3.3.2 – Informal Sources of Presidential Power

 

Operation Epic Fury, the joint American and Israeli military campaign against Iran launched on 28 February 2026, has drawn significant scrutiny not only for its strategic objectives but for the chaotic and contradictory manner in which the Trump administration has communicated its rationale to the public. Within days of the initial strikes, the president, Secretary of State Marco Rubio and Defence Secretary Pete Hegseth had each offered materially different explanations for why the United States had gone to war, producing a communications breakdown that has raised serious questions about the coherence of American foreign policy at its most consequential.

 

The inconsistencies began almost immediately. Rubio told reporters on Capitol Hill that the strikes were launched pre-emptively because an Israeli attack on Iran was imminent and would have triggered Iranian retaliation against American forces in the region. Trump then contradicted his own Secretary of State, insisting instead that Iran itself was about to strike the United States directly.
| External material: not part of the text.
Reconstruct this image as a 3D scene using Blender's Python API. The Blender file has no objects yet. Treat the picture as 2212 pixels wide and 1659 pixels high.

Hegseth, in turn, endorsed Trump’s version while simultaneously offering a third narrative centred on Iran’s conventional weapons build-up as a so-called shield for its nuclear ambitions. Most strikingly, Trump declared in one press conference that the war was “very complete,” while Hegseth told CBS News the same weekend that it was “only just the beginning.” When pressed on the contradiction, Trump responded that “you could say both.” The administration had also initially implied it was pursuing regime change, before Hegseth walked that back with the notable caveat that the regime had nevertheless changed and the world was better for it.

 

The practical and constitutional implications are significant. Under the War Powers Resolution, the president is required to justify military action on the basis of an imminent threat in order to proceed without a formal congressional declaration of war. Multiple intelligence officials acknowledged that no evidence existed suggesting Iran was about to strike the United States, undermining the legal basis for the operation and creating pressure for congressional oversight. Rubio’s specific use of the phrase “imminent threat” appeared designed to navigate this constitutional requirement, yet it was quickly abandoned once Trump offered a different explanation.

 

The episode illustrates how disordered presidential communications erode one of the most important informal sources of executive power: the ability to persuade. Richard Neustadt’s classic formulation holds that presidential power is, at its core, the power to persuade, and that a president’s authority rests not merely on constitutional office but on the credibility of their communications with Congress, the public and international partners. Multiple polls conducted since the strikes began show that around 56 to 59 per cent of Americans oppose military action, with just 36 per cent approving of Trump’s handling of Iran. When an administration cannot agree on why it went to war, it forfeits the persuasive authority that sustains public confidence and makes sustained military action politically viable.